-- Direction --
Data follows below. Repeat exactly the lines between the line holding "Write the bpy" and the line holding "return a*Y, Y", inclusive, and nothing more; drop pictures.

-- Material for the task --
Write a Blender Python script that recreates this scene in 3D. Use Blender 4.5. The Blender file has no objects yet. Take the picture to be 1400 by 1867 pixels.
...
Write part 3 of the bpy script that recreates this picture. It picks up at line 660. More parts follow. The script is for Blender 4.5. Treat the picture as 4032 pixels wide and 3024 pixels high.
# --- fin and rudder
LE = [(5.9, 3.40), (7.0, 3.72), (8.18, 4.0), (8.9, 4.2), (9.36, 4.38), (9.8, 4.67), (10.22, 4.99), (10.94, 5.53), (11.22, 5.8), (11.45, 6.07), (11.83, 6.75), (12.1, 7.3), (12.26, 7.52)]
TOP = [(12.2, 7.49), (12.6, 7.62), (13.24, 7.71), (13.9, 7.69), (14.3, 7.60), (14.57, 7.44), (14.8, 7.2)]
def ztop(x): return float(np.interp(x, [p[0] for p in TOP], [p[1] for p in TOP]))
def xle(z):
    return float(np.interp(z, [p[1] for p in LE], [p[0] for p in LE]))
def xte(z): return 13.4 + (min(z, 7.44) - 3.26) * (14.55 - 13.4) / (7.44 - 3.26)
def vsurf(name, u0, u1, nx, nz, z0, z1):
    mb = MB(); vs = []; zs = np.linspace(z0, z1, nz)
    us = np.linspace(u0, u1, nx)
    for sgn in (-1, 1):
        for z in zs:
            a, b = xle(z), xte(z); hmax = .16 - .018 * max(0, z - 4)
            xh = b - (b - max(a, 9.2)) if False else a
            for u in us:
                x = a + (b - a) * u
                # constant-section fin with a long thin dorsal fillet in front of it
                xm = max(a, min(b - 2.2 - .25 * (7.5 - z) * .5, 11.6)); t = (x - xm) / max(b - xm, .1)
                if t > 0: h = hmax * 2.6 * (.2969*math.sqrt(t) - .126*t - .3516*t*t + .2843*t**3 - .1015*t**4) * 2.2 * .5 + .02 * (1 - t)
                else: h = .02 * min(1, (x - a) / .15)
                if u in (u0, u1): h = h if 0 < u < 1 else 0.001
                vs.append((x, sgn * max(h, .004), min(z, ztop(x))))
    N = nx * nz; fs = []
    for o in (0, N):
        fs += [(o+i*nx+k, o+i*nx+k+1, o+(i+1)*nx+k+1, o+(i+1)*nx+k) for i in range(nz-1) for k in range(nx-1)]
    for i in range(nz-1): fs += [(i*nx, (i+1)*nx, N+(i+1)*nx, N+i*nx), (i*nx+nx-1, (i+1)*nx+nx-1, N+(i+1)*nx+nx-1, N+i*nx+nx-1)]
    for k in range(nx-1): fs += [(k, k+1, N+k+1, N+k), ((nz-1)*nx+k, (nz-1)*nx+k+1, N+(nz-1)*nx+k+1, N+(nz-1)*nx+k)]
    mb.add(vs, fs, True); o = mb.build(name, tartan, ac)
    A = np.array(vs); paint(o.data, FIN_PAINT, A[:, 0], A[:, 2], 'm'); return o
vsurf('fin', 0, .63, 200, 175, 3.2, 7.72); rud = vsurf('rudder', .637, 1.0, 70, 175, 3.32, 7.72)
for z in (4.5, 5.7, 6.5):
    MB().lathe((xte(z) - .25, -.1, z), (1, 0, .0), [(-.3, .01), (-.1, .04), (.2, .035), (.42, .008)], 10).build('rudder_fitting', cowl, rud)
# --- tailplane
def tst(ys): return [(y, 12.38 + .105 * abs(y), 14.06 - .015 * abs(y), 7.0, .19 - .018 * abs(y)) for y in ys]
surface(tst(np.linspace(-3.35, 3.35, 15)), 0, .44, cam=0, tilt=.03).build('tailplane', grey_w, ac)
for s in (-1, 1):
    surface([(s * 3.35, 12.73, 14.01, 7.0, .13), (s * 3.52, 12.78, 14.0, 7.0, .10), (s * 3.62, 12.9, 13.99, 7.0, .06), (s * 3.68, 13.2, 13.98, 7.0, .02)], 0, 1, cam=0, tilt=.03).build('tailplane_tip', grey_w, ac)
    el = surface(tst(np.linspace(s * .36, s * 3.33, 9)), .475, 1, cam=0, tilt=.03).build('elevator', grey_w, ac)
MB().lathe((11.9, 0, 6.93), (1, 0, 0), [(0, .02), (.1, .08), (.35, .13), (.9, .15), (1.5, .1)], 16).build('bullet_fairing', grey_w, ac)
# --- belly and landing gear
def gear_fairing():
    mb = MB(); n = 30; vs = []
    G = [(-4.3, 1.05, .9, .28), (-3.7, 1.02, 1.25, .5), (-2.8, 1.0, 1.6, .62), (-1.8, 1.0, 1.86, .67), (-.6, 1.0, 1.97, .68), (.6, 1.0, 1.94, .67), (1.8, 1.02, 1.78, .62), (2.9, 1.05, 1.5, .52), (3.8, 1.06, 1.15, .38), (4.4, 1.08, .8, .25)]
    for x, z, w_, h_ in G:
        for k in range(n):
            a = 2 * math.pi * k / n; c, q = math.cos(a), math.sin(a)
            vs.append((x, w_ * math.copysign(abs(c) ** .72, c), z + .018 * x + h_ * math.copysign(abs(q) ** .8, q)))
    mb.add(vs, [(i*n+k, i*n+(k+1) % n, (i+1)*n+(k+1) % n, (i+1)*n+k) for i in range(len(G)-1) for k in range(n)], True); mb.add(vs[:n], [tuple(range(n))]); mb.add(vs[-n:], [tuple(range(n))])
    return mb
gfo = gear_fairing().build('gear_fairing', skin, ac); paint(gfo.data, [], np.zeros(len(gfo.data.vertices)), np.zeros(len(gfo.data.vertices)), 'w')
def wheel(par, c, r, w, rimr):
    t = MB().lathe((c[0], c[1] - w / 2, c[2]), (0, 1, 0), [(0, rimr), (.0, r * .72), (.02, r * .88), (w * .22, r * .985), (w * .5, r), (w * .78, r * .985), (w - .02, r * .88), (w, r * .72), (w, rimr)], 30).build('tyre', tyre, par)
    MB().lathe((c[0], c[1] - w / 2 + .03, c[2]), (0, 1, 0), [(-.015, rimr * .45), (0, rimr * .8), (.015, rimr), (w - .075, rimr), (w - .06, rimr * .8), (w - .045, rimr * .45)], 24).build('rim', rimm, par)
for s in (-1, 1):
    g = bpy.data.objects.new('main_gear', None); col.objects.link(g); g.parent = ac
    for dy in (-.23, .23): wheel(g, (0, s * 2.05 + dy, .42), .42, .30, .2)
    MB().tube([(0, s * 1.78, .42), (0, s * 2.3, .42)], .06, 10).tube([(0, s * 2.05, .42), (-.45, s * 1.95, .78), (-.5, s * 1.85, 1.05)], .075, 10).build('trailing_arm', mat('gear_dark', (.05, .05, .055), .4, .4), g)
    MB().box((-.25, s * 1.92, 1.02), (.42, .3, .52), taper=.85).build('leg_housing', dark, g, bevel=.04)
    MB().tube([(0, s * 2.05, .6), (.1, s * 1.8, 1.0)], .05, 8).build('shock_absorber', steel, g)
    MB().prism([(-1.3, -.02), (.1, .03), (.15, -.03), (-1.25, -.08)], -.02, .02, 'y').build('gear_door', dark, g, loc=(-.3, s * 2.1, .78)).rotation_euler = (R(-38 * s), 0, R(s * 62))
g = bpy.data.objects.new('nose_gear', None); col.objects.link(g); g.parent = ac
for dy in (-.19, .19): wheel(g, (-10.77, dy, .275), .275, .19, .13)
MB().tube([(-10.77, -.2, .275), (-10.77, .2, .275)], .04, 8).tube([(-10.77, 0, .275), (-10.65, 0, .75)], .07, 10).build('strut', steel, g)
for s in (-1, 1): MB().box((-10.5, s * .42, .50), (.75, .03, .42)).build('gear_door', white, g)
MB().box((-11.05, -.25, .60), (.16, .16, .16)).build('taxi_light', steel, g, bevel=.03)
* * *
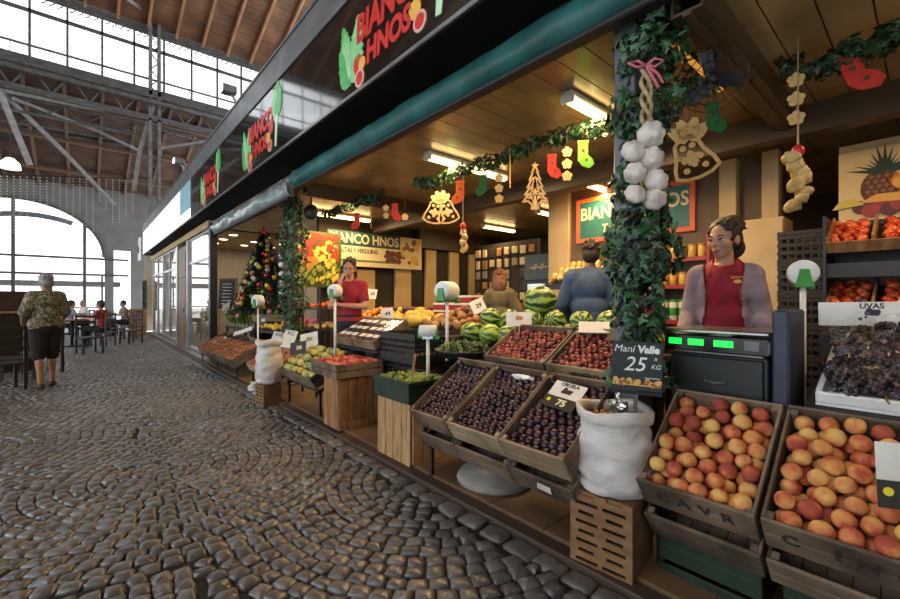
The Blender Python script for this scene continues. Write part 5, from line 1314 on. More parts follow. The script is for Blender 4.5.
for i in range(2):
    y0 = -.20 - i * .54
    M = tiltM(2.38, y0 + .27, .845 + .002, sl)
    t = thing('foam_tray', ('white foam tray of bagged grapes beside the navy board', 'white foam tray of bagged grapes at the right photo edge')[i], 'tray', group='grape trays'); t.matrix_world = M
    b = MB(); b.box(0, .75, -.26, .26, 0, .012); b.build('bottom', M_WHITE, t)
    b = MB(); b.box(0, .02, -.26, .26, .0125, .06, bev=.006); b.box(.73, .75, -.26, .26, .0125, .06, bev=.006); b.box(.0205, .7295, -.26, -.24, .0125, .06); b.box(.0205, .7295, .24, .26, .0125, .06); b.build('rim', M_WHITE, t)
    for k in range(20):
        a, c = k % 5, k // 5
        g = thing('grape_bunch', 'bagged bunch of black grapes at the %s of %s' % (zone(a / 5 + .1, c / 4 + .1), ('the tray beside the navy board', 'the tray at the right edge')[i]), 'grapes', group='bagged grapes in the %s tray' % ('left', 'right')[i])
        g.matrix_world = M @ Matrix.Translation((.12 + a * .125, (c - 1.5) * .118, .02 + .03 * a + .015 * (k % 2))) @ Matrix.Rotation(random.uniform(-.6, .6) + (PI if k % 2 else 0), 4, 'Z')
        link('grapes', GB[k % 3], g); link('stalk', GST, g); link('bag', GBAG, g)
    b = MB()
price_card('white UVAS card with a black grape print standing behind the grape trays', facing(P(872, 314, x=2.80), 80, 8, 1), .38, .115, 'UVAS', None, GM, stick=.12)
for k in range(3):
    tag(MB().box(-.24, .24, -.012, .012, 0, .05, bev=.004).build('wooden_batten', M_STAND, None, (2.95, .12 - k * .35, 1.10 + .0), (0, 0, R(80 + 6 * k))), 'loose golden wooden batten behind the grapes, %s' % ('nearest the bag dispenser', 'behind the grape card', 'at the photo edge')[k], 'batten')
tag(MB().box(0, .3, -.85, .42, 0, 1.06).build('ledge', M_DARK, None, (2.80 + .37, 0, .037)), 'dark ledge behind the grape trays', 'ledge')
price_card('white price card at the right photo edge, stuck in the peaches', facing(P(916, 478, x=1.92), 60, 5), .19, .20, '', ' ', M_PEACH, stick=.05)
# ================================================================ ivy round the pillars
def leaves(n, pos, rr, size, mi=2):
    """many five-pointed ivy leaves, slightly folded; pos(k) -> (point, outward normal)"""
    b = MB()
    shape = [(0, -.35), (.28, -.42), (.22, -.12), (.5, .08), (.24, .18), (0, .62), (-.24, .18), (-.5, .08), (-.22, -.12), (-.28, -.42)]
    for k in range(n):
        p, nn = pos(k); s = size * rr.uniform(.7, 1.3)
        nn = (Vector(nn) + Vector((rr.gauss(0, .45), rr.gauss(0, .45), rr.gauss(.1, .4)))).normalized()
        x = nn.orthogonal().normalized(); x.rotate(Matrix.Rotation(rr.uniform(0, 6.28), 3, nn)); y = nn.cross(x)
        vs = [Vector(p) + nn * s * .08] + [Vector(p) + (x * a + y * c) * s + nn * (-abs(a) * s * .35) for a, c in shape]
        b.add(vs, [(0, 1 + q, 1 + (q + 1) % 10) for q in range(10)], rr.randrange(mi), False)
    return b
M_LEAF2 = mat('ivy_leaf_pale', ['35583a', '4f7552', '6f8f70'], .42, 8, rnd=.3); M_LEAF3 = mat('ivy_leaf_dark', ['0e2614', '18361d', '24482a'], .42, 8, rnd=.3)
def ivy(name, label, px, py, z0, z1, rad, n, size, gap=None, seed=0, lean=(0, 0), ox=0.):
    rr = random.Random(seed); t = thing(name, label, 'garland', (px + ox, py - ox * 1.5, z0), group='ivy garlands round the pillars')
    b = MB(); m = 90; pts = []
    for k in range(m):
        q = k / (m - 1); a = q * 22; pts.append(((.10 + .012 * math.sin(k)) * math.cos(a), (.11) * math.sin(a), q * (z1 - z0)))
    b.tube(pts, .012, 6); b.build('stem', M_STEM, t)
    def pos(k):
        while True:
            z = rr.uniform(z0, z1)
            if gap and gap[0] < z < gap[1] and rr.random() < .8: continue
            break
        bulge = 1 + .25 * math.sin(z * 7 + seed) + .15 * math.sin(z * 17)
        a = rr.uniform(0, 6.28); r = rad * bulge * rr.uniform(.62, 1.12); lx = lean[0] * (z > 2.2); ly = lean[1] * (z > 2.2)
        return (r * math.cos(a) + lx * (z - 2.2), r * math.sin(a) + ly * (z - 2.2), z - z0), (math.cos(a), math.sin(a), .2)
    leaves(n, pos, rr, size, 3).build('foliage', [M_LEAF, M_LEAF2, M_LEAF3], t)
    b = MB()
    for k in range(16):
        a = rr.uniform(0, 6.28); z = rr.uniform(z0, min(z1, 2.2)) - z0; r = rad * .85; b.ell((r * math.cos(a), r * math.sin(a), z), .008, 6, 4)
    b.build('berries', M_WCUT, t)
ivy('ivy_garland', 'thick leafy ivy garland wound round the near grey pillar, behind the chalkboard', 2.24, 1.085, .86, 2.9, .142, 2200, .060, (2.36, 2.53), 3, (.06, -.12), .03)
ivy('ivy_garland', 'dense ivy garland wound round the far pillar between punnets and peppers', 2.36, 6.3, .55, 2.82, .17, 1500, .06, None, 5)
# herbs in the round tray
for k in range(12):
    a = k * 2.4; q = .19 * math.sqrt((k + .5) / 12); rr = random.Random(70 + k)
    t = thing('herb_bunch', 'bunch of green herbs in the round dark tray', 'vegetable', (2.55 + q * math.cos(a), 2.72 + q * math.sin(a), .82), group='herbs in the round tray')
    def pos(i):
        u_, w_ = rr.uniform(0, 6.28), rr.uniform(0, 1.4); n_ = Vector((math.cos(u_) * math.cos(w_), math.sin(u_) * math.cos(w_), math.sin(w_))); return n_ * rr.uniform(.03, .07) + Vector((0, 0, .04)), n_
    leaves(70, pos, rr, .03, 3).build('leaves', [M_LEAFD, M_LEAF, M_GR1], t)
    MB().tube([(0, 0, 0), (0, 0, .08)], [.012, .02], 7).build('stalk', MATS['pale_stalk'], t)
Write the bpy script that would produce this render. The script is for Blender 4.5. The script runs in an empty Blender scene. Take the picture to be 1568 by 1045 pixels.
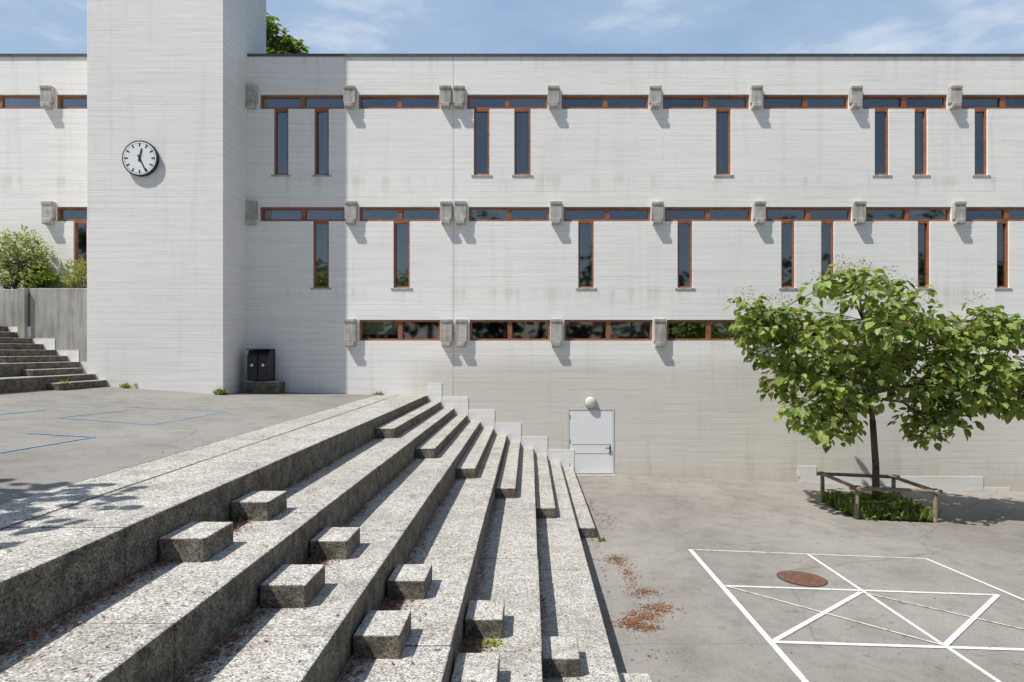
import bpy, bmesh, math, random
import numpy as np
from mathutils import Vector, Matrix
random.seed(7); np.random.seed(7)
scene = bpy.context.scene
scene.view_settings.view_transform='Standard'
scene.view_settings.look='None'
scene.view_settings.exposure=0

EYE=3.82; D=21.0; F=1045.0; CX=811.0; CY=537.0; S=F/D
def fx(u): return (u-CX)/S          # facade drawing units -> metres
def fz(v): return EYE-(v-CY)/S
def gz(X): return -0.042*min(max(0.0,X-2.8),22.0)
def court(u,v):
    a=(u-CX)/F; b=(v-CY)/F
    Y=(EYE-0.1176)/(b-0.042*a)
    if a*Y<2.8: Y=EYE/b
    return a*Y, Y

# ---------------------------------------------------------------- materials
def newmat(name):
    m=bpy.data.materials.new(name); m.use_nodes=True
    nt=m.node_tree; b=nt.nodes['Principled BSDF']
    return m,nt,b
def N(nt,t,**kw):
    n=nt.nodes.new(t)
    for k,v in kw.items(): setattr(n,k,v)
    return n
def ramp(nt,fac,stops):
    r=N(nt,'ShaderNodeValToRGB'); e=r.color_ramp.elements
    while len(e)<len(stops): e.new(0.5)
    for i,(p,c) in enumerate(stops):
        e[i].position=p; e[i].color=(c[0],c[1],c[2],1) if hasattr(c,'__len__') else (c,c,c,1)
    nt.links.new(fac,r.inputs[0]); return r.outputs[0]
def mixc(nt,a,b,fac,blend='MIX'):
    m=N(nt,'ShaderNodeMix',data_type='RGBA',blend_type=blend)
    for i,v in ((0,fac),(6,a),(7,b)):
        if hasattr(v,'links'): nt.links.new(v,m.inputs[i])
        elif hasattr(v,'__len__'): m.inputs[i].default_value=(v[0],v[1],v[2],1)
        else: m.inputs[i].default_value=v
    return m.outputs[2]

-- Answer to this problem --
Write the bpy script that would produce this render. The script is for Blender 4.5. The script runs in an empty Blender scene. Take the picture to be 1568 by 1045 pixels.
import bpy, bmesh, math, random
import numpy as np
from mathutils import Vector, Matrix
random.seed(7); np.random.seed(7)
scene = bpy.context.scene
scene.view_settings.view_transform='Standard'
scene.view_settings.look='None'
scene.view_settings.exposure=0

EYE=3.82; D=21.0; F=1045.0; CX=811.0; CY=537.0; S=F/D
def fx(u): return (u-CX)/S          # facade drawing units -> metres
def fz(v): return EYE-(v-CY)/S
def gz(X): return -0.042*min(max(0.0,X-2.8),22.0)
def court(u,v):
    a=(u-CX)/F; b=(v-CY)/F
    Y=(EYE-0.1176)/(b-0.042*a)
    if a*Y<2.8: Y=EYE/b
    return a*Y, Y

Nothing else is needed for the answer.